1912 - The support of Indian millionaire, Ratan Tata, helps to establish the department of Social Science and Administration, as he agrees to fund a research unit to investigate methods of preventing and relieving poverty.

Late 1920s/1930s

webb

LSE received substantial funding from the Rockefeller Foundation and was described as 'Rockefeller's baby'. Areas supported included the construction of new facilities, research, professorships and general endowment. LSE’s relationship with Rockefeller continues to date, most recently having received support for the Global Civil Society programme within the Civil Society and Human Security Research Unit. 

1970s

entrance

1978 - Library Appeal raised over £2 million for initial conversion of WH Smith's warehouse to British Library of Political and Economic Science (BLPES) -  now also known as the LSE Library - which came into use in 1978.

1979/1980 - The External Relations and Appeals Office was set up shortly after the end of the Library Appeal. Including the establishment of an Alumni Register.

1980s

st-clements

Raised over £2.3 million for UK and overseas student scholarships. This lead to many overseas alumni groups being formed.

1989 - Butlers Wharf Appeal raises over £2 million for a student residence.

1990s

shaw

1993 - Second Century Campaign began

1998 - Annual Fund founded

2000s

mandela

2001 - Campaign for LSE launched with a goal of raising £100 million

A second appeal for a further phase of redevelopment for the library closes with over £6 million from alumni, trusts, foundations and other friends of the School. The redeveloped library is opened by HRH Princess Anne.  

2007 - Campaign ends having raised £105 million from over 12,000 alumni, friends, corporations and foundations in 90 different countries.

2008 - New Academic Building opened by the Queen and the Duke of Edinburgh, with £10 million raised towards the redevelopment by alumni, trusts, foundations and other friends of the School under the Campaign for LSE

2010s

old

2011 - The Benefactors' Board is unveiled in the front lobby of the Old Building. It initially details 37 high level donors who have made significant contributions to the School, and is updated annually. 

2013 - The Department of Economics moves into its new home at 32 Lincoln's Inn Fields. The redevelopment of the former Land Registry building is supported by the Annual Fund as well as alumni, trusts, foundations and friends of LSE. 

2014 - The first new building on campus for more than 40 years, the Saw Swee Hock Student Centre, opens, housing the Students' Union, LSE Careers and many more services. The development is backed by a landmark gift from an alumnus, after whom the building is named.
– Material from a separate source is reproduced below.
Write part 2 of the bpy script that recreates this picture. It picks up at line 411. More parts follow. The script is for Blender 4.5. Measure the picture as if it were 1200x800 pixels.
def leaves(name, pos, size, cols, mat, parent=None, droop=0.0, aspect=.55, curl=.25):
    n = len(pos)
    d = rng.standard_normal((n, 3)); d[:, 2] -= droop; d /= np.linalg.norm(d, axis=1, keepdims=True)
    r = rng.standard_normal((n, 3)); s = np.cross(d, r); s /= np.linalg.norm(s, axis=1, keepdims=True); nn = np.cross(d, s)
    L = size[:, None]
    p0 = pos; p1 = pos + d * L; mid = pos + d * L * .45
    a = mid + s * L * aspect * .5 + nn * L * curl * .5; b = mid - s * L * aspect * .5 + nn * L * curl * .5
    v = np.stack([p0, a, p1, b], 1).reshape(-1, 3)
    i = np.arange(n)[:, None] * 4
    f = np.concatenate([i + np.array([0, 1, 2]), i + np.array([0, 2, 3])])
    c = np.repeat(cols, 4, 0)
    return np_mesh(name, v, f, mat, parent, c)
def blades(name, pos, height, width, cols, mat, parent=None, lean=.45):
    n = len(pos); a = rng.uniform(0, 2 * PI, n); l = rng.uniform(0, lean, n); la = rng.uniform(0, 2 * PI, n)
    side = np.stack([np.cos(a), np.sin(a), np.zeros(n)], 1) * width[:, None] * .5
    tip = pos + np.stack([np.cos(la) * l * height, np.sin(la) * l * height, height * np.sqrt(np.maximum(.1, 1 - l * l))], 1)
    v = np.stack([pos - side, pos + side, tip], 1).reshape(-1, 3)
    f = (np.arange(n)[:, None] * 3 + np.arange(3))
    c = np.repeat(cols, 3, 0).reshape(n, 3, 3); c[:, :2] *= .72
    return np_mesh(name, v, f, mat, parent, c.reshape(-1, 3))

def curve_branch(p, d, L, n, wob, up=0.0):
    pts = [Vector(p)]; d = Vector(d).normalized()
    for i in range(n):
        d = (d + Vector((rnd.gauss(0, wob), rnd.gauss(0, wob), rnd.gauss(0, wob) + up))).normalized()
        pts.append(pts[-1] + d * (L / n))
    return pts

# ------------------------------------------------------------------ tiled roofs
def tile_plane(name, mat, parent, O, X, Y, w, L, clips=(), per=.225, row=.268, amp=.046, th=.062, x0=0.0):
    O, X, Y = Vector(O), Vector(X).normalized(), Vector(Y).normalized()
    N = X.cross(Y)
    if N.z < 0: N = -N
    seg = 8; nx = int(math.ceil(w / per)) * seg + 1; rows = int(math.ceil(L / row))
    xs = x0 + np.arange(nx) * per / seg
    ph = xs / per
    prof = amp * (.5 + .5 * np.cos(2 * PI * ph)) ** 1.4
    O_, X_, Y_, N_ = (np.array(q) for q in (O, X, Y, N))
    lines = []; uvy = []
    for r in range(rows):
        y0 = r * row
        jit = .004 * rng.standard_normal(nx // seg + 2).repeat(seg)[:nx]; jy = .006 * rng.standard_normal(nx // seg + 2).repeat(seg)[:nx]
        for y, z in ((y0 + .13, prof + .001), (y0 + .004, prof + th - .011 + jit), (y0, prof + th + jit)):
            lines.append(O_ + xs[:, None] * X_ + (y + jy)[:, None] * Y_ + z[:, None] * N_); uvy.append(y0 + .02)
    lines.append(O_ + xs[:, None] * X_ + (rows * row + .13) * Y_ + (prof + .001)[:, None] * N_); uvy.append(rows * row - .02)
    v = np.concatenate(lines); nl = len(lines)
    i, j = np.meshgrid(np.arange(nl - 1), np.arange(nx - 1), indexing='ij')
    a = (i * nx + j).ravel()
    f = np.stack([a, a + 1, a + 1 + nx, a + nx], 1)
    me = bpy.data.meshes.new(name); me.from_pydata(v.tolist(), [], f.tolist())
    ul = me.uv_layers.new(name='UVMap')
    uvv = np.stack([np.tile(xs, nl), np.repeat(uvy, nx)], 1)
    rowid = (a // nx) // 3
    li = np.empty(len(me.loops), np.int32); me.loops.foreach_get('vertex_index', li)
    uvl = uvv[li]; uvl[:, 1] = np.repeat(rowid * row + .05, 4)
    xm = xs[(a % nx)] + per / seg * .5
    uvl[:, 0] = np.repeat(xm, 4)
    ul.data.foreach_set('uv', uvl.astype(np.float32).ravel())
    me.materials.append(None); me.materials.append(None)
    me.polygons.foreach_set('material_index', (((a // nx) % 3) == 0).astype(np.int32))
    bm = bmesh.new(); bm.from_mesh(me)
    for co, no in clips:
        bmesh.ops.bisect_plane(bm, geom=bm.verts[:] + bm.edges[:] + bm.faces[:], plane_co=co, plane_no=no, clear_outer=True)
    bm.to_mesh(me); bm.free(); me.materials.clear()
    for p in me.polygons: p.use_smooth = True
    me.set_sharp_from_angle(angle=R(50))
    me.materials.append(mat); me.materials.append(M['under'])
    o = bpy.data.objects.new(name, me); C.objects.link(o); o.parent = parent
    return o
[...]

2015 - A £30 million gift from philanthropist Paul Marshall – the largest private donation in LSE’s history – creates the Marshall Institute for Philanthropy and Social Entrepreneurship at LSE. It will be housed in the Paul Marshall Building, named in his honour in recognition of the landmark gift.

2016 - The largest philanthropic donation in LSE history from Atlantic Philanthropies (£64.4m) enables the School to launch the Atlantic Fellows Programme at the International Inequalities Institute – an ambitious 20-year programme designed to build a global community of leaders dedicated to changing policy, practice and public dialogue around inequalities.

The Firoz Lalji Centre for Africa is launched, through a remarkable pledge of £10 million from alumnus Firoz Lalji (BSc Economics 1969) through The Lalji Family Foundation, the largest single gift to the School made by an alumnus.

The LSE Annual Fund raises £1 million for first time in its history.

2017

 - The Annual Fund breaks the £1 million barrier once more.

The Kuwait Foundation for the Advancement of Sciences renew their support for the Kuwait Program with funding of £2.7m over a five year period.